Give back the whole listing exactly as shown.

* **DATA SEGMENT**
╔══

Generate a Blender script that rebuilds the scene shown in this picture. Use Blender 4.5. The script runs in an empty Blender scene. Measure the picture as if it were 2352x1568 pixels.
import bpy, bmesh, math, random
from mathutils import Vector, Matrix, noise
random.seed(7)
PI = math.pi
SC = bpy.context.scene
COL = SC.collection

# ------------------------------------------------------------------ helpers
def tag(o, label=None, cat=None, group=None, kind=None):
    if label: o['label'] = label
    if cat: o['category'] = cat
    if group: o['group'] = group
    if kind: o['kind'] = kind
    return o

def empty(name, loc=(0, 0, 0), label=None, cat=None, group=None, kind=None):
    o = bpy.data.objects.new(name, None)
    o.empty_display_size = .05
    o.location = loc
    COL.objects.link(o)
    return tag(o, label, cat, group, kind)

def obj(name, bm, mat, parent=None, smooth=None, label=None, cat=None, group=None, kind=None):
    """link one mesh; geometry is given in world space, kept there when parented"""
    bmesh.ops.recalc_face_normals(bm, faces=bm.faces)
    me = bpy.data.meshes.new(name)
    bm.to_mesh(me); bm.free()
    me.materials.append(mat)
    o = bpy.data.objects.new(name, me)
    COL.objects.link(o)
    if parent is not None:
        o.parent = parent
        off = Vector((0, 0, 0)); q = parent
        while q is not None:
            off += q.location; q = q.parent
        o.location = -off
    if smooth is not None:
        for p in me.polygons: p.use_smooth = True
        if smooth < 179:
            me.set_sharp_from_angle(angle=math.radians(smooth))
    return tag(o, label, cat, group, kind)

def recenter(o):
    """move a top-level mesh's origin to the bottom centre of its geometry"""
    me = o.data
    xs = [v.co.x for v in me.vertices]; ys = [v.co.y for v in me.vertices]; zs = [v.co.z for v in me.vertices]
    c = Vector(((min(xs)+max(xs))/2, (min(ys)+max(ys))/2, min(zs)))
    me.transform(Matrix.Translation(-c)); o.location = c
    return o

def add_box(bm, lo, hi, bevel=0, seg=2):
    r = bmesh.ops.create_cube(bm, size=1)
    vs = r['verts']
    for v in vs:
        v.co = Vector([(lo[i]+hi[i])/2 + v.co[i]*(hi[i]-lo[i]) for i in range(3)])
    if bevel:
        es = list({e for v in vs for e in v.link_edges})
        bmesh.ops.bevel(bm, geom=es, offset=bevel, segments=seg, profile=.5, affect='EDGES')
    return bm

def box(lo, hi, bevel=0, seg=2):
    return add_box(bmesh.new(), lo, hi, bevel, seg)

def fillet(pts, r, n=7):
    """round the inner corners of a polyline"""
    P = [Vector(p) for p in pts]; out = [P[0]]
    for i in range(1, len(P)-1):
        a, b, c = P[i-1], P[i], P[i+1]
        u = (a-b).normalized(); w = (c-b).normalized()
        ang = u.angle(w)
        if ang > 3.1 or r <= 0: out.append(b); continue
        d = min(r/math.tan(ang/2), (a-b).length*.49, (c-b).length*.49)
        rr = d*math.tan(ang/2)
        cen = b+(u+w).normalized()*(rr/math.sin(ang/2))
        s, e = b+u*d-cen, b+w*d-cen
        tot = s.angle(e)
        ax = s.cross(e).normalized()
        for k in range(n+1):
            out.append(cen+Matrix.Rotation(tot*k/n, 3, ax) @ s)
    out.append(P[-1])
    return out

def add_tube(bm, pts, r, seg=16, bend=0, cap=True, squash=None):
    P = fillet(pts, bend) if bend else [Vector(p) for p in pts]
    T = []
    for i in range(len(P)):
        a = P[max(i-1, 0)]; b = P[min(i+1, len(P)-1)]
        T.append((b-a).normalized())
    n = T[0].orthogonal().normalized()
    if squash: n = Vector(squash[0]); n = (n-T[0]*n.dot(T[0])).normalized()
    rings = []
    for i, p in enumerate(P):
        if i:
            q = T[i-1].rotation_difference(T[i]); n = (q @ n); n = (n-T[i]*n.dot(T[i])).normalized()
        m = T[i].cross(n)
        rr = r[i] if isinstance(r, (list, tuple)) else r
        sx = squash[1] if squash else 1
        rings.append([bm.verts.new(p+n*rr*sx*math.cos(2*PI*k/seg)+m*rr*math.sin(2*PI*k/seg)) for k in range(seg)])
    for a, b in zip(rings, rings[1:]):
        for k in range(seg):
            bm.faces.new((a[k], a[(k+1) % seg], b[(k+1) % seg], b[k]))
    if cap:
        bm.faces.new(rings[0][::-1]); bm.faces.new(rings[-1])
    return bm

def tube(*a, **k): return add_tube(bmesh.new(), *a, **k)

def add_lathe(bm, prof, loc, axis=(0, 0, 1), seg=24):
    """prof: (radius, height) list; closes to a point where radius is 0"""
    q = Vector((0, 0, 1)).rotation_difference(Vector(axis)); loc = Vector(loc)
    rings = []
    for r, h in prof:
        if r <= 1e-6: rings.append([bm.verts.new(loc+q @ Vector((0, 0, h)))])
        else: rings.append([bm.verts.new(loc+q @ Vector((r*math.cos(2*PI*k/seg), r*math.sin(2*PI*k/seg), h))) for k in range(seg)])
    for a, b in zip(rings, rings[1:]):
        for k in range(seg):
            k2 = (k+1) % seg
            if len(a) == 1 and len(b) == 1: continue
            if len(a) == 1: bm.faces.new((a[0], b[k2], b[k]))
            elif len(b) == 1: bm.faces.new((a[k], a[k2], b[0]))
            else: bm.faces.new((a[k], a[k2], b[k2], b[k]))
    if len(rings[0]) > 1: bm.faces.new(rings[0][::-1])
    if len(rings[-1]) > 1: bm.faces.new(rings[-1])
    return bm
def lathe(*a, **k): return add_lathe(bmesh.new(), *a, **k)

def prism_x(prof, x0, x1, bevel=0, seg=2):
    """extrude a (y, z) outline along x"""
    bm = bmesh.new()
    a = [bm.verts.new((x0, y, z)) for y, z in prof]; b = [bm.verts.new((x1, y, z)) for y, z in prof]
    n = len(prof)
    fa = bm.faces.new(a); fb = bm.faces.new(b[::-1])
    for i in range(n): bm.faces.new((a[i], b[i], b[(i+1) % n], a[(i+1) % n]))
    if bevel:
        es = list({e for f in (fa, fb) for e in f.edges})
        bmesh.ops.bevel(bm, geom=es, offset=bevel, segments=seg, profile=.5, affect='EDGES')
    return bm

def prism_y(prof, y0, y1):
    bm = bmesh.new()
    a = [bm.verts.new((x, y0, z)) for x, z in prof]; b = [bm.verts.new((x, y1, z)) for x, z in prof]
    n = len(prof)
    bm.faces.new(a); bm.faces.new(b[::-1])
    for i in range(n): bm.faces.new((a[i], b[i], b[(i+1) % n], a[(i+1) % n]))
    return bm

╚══

* **RESULT BELOW**
Generate a Blender script that rebuilds the scene shown in this picture. Use Blender 4.5. The script runs in an empty Blender scene. Measure the picture as if it were 2352x1568 pixels.
import bpy, bmesh, math, random
from mathutils import Vector, Matrix, noise
random.seed(7)
PI = math.pi
SC = bpy.context.scene
COL = SC.collection

# ------------------------------------------------------------------ helpers
def tag(o, label=None, cat=None, group=None, kind=None):
    if label: o['label'] = label
    if cat: o['category'] = cat
    if group: o['group'] = group
    if kind: o['kind'] = kind
    return o

def empty(name, loc=(0, 0, 0), label=None, cat=None, group=None, kind=None):
    o = bpy.data.objects.new(name, None)
    o.empty_display_size = .05
    o.location = loc
    COL.objects.link(o)
    return tag(o, label, cat, group, kind)

def obj(name, bm, mat, parent=None, smooth=None, label=None, cat=None, group=None, kind=None):
    """link one mesh; geometry is given in world space, kept there when parented"""
    bmesh.ops.recalc_face_normals(bm, faces=bm.faces)
    me = bpy.data.meshes.new(name)
    bm.to_mesh(me); bm.free()
    me.materials.append(mat)
    o = bpy.data.objects.new(name, me)
    COL.objects.link(o)
    if parent is not None:
        o.parent = parent
        off = Vector((0, 0, 0)); q = parent
        while q is not None:
            off += q.location; q = q.parent
        o.location = -off
    if smooth is not None:
        for p in me.polygons: p.use_smooth = True
        if smooth < 179:
            me.set_sharp_from_angle(angle=math.radians(smooth))
    return tag(o, label, cat, group, kind)

def recenter(o):
    """move a top-level mesh's origin to the bottom centre of its geometry"""
    me = o.data
    xs = [v.co.x for v in me.vertices]; ys = [v.co.y for v in me.vertices]; zs = [v.co.z for v in me.vertices]
    c = Vector(((min(xs)+max(xs))/2, (min(ys)+max(ys))/2, min(zs)))
    me.transform(Matrix.Translation(-c)); o.location = c
    return o

def add_box(bm, lo, hi, bevel=0, seg=2):
    r = bmesh.ops.create_cube(bm, size=1)
    vs = r['verts']
    for v in vs:
        v.co = Vector([(lo[i]+hi[i])/2 + v.co[i]*(hi[i]-lo[i]) for i in range(3)])
    if bevel:
        es = list({e for v in vs for e in v.link_edges})
        bmesh.ops.bevel(bm, geom=es, offset=bevel, segments=seg, profile=.5, affect='EDGES')
    return bm

def box(lo, hi, bevel=0, seg=2):
    return add_box(bmesh.new(), lo, hi, bevel, seg)

def fillet(pts, r, n=7):
    """round the inner corners of a polyline"""
    P = [Vector(p) for p in pts]; out = [P[0]]
    for i in range(1, len(P)-1):
        a, b, c = P[i-1], P[i], P[i+1]
        u = (a-b).normalized(); w = (c-b).normalized()
        ang = u.angle(w)
        if ang > 3.1 or r <= 0: out.append(b); continue
        d = min(r/math.tan(ang/2), (a-b).length*.49, (c-b).length*.49)
        rr = d*math.tan(ang/2)
        cen = b+(u+w).normalized()*(rr/math.sin(ang/2))
        s, e = b+u*d-cen, b+w*d-cen
        tot = s.angle(e)
        ax = s.cross(e).normalized()
        for k in range(n+1):
            out.append(cen+Matrix.Rotation(tot*k/n, 3, ax) @ s)
    out.append(P[-1])
    return out

def add_tube(bm, pts, r, seg=16, bend=0, cap=True, squash=None):
    P = fillet(pts, bend) if bend else [Vector(p) for p in pts]
    T = []
    for i in range(len(P)):
        a = P[max(i-1, 0)]; b = P[min(i+1, len(P)-1)]
        T.append((b-a).normalized())
    n = T[0].orthogonal().normalized()
    if squash: n = Vector(squash[0]); n = (n-T[0]*n.dot(T[0])).normalized()
    rings = []
    for i, p in enumerate(P):
        if i:
            q = T[i-1].rotation_difference(T[i]); n = (q @ n); n = (n-T[i]*n.dot(T[i])).normalized()
        m = T[i].cross(n)
        rr = r[i] if isinstance(r, (list, tuple)) else r
        sx = squash[1] if squash else 1
        rings.append([bm.verts.new(p+n*rr*sx*math.cos(2*PI*k/seg)+m*rr*math.sin(2*PI*k/seg)) for k in range(seg)])
    for a, b in zip(rings, rings[1:]):
        for k in range(seg):
            bm.faces.new((a[k], a[(k+1) % seg], b[(k+1) % seg], b[k]))
    if cap:
        bm.faces.new(rings[0][::-1]); bm.faces.new(rings[-1])
    return bm

def tube(*a, **k): return add_tube(bmesh.new(), *a, **k)

def add_lathe(bm, prof, loc, axis=(0, 0, 1), seg=24):
    """prof: (radius, height) list; closes to a point where radius is 0"""
    q = Vector((0, 0, 1)).rotation_difference(Vector(axis)); loc = Vector(loc)
    rings = []
    for r, h in prof:
        if r <= 1e-6: rings.append([bm.verts.new(loc+q @ Vector((0, 0, h)))])
        else: rings.append([bm.verts.new(loc+q @ Vector((r*math.cos(2*PI*k/seg), r*math.sin(2*PI*k/seg), h))) for k in range(seg)])
    for a, b in zip(rings, rings[1:]):
        for k in range(seg):
            k2 = (k+1) % seg
            if len(a) == 1 and len(b) == 1: continue
            if len(a) == 1: bm.faces.new((a[0], b[k2], b[k]))
            elif len(b) == 1: bm.faces.new((a[k], a[k2], b[0]))
            else: bm.faces.new((a[k], a[k2], b[k2], b[k]))
    if len(rings[0]) > 1: bm.faces.new(rings[0][::-1])
    if len(rings[-1]) > 1: bm.faces.new(rings[-1])
    return bm
def lathe(*a, **k): return add_lathe(bmesh.new(), *a, **k)

def prism_x(prof, x0, x1, bevel=0, seg=2):
    """extrude a (y, z) outline along x"""
    bm = bmesh.new()
    a = [bm.verts.new((x0, y, z)) for y, z in prof]; b = [bm.verts.new((x1, y, z)) for y, z in prof]
    n = len(prof)
    fa = bm.faces.new(a); fb = bm.faces.new(b[::-1])
    for i in range(n): bm.faces.new((a[i], b[i], b[(i+1) % n], a[(i+1) % n]))
    if bevel:
        es = list({e for f in (fa, fb) for e in f.edges})
        bmesh.ops.bevel(bm, geom=es, offset=bevel, segments=seg, profile=.5, affect='EDGES')
    return bm

def prism_y(prof, y0, y1):
    bm = bmesh.new()
    a = [bm.verts.new((x, y0, z)) for x, z in prof]; b = [bm.verts.new((x, y1, z)) for x, z in prof]
    n = len(prof)
    bm.faces.new(a); bm.faces.new(b[::-1])
    for i in range(n): bm.faces.new((a[i], b[i], b[(i+1) % n], a[(i+1) % n]))
    return bm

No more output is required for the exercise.